Showing posts with label catholic. Show all posts
Showing posts with label catholic. Show all posts

Thursday 2 April 2009

Bohemian Baroque

The Victoria and Albert Museum in London has a big exhibition on Baroque opening on Saturday, which gives me an excuse to blog about the Bohemian Baroque.

In my post about the Ales Gallery I wrote of my love of Bohemian Gothic religious art; I am afraid this does not extend to Bohemian Baroque. I think it must be my English background that makes me so ill at ease with the baroque style of religious decoration. Czech churches are sometimes full of it and give me the creeps - those tortured or ecstatic saints looking upwards with elaborate hand gestures, those doves of the Holy Spirit like gilded guided missiles. In fact all together too much gold, marble, wealth and power. It's the in-your-face Counter-Reformation intolerance that the Catholic Baroque symbolises, that gets to me. For that matter I am not very keen on English church baroque either.

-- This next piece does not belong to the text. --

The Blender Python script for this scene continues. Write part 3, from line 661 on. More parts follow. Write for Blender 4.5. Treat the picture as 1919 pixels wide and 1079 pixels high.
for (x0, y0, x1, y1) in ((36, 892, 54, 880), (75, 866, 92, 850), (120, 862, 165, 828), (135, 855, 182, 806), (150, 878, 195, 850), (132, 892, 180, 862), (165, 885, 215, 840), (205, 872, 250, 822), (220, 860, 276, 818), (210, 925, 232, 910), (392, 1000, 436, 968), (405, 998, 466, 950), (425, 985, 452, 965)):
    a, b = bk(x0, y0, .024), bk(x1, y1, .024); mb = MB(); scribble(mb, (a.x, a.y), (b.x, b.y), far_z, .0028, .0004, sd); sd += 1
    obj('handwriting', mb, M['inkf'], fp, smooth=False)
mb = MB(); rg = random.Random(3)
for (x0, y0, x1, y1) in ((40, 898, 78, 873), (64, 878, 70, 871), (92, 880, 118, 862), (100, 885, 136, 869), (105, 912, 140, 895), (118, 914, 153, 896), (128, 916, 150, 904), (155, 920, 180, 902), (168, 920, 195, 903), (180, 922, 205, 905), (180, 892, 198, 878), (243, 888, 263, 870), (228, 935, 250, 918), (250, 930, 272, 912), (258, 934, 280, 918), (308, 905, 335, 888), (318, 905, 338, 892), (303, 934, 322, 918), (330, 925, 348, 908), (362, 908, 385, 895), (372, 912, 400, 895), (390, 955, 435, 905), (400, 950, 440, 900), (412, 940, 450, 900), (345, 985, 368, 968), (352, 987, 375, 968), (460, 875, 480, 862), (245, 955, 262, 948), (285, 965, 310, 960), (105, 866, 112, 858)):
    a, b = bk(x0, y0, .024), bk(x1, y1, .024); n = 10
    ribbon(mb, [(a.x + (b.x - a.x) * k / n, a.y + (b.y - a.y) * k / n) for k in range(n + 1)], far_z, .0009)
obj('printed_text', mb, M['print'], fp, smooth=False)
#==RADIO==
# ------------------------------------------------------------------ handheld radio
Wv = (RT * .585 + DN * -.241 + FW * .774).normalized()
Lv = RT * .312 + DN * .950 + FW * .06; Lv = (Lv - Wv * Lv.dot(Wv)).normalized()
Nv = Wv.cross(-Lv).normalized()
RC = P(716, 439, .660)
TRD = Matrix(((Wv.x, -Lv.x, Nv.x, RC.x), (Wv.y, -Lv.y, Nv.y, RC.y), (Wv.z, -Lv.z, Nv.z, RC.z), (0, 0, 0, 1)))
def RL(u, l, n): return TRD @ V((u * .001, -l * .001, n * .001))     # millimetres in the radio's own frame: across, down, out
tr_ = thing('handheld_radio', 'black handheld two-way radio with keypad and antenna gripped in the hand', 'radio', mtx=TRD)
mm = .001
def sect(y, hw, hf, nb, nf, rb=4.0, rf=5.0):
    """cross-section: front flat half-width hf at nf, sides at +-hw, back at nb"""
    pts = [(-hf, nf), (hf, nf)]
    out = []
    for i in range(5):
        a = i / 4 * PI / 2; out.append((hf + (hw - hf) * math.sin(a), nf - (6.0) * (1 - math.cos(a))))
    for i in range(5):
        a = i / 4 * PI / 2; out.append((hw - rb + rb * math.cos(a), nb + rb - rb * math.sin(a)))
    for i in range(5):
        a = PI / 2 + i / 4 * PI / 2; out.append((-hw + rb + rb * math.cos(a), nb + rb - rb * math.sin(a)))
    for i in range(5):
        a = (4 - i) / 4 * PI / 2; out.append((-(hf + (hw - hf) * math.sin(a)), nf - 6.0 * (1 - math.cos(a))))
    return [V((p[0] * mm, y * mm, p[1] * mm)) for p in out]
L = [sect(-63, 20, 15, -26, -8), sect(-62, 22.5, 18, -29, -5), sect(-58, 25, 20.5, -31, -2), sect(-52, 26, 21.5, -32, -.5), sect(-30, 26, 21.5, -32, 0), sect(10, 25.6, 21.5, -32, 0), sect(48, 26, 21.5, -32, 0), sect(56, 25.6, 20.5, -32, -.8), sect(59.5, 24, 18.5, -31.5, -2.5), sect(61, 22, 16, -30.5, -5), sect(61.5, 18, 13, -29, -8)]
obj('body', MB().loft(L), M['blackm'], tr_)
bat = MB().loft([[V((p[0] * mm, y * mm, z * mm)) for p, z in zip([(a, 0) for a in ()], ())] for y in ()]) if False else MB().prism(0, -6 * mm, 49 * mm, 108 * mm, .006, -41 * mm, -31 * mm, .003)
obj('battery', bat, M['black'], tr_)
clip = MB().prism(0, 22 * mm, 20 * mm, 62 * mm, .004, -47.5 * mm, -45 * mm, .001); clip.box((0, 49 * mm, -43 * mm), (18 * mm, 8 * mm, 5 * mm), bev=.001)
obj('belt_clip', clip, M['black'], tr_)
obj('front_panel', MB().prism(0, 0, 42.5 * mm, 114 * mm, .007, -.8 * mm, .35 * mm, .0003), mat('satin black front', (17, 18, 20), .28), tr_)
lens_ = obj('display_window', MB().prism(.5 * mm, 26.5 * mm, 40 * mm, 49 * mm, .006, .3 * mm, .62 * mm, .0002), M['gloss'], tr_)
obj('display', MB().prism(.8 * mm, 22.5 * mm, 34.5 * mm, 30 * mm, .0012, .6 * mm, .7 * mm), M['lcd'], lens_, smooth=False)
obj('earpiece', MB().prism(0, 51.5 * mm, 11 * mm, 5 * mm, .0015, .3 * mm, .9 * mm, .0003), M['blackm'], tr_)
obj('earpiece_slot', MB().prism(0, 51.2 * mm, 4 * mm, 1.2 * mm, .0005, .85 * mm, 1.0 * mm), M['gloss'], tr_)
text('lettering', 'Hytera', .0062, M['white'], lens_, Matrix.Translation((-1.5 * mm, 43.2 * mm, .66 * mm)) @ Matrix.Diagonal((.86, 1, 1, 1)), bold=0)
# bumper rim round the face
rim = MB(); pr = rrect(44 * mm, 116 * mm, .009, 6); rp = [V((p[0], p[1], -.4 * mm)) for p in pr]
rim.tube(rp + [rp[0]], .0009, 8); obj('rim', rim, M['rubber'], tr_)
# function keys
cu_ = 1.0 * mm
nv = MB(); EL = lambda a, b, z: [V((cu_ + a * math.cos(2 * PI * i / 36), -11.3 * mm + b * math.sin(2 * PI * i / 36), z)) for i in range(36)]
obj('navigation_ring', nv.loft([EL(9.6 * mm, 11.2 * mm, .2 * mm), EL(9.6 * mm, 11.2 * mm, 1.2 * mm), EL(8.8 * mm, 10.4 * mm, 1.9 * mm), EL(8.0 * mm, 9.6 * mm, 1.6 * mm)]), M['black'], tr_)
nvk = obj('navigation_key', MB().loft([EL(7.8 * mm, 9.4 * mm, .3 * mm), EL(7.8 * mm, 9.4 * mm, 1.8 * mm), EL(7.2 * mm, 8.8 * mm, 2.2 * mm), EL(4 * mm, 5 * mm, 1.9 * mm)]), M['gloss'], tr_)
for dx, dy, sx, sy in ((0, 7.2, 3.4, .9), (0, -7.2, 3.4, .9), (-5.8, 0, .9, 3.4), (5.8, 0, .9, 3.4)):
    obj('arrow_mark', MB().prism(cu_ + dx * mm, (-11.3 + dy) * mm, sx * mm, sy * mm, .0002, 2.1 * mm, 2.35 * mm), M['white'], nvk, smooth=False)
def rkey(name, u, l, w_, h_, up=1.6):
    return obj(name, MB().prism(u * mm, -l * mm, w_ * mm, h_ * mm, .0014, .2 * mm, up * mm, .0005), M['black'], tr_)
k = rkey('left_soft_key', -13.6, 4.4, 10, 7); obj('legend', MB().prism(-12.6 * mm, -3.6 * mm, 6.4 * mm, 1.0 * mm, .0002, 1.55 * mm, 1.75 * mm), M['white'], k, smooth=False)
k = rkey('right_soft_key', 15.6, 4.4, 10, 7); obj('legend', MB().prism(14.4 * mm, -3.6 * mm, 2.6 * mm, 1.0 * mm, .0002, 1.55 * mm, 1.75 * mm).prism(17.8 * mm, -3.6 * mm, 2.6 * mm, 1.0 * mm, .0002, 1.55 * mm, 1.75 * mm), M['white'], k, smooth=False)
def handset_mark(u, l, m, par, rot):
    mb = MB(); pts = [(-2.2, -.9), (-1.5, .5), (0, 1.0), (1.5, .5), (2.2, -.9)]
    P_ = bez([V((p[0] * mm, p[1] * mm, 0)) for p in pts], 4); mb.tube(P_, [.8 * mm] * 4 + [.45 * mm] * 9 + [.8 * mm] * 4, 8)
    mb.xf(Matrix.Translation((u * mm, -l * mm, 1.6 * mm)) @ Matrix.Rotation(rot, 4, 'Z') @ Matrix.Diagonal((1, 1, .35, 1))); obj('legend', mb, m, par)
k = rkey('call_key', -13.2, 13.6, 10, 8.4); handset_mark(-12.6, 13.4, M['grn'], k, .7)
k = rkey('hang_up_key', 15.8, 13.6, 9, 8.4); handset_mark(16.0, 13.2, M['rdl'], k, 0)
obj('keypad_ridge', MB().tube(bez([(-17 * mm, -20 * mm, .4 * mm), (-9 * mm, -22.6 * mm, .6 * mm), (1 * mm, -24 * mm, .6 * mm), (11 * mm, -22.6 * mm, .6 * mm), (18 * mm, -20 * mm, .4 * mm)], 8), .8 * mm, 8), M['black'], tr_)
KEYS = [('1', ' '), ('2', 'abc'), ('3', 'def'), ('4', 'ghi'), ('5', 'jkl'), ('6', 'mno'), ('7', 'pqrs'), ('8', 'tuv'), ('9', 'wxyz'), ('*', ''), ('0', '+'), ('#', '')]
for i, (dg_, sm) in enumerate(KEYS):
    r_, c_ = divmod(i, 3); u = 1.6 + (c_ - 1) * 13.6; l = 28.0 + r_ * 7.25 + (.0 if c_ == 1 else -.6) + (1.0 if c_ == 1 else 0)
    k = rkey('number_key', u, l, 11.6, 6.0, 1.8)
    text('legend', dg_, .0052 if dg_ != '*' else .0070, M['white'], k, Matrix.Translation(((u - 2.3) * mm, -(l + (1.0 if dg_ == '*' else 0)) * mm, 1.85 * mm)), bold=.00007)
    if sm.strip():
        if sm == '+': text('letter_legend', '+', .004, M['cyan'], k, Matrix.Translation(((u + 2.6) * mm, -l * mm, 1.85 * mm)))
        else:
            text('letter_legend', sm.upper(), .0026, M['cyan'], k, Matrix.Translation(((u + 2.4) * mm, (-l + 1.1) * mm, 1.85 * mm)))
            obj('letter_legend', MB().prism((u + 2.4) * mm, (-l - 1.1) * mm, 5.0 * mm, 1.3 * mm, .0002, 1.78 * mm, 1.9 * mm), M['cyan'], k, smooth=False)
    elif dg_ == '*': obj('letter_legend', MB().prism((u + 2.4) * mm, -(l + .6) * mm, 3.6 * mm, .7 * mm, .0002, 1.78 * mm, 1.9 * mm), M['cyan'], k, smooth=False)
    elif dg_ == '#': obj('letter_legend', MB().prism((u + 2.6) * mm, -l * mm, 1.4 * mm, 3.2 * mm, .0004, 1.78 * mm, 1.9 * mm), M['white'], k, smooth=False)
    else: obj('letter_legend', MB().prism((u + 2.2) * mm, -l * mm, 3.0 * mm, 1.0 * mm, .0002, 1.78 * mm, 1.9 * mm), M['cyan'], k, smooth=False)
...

Now, I love a good carved medieval pieta or Last Judgement wallpainting, but then they are part of my English upbringing, something that would surprise many Czechs. On my first visit to the Czech Republic I was taken to a church service in Prague. “You probably won't like it, being a protestant,” I was told. Actually there was nothing in the service that I had not seen in Anglican church services – in fact there were if anything less “bells and smells” than in the High Anglican church in which I then had an office and where you had to open all the windows to get rid of the clouds of incense after the service. I was struck by how similar the Anglican Book of Common Prayer was to the Czech Catholic service I was listening to. Indeed my host would have been shocked to hear that on Sundays all over England “protestants” were giving witness in the Credo to a belief “in the one catholic church”.

But that is the point I think – the Anglican Church is catholic (with a small c), it is designed to be open and tolerant to all sorts of beliefs. When I tried to explain that the English Church was designed as a compromise to allow Catholics and Protestants to worship together, my Czech hosts laughed. It was another example in their eyes, I fear, of a lack of principle on the part of the English. I beg to differ. Looking at the religious fundamentalism of those Baroque churches and the Counter Reformation, it seems to me that pragmatic tolerance is actually a principle worth standing up for, now as much as ever.

Monday 23 April 2007

Crosses and Shrines


When you start to explore the area around Cesky Krumlov, one of the things that strikes you as a protestant Brit is the number of wayside shrines and crosses. Although you will find them in the centre of villages, these crosses are not just in the places you would expect but also in the middle of fields and on footpaths through forests. They mark old trails and processional routes. They are a sign of the country's devout Catholic past, but in some places, as in England , these crosses are sited on older pre-Christian religious sites. If you are interested in identifying the sites of such shrines, you can find them on the large-scale maps.

But there are not as many shrines and crosses as there once were. Under the Communists many crosses were desecrated and destroyed. Some Czechs sought to save the crosses from destruction, removing the metal Christ figures and putting them into storage. Some friends invited us to a mill they have near Cesky Krumlov - there in the yard was a pile of Christ figures (above). The vision was like one of those photos of naked dead bodies at concentration camps, brutal and strange.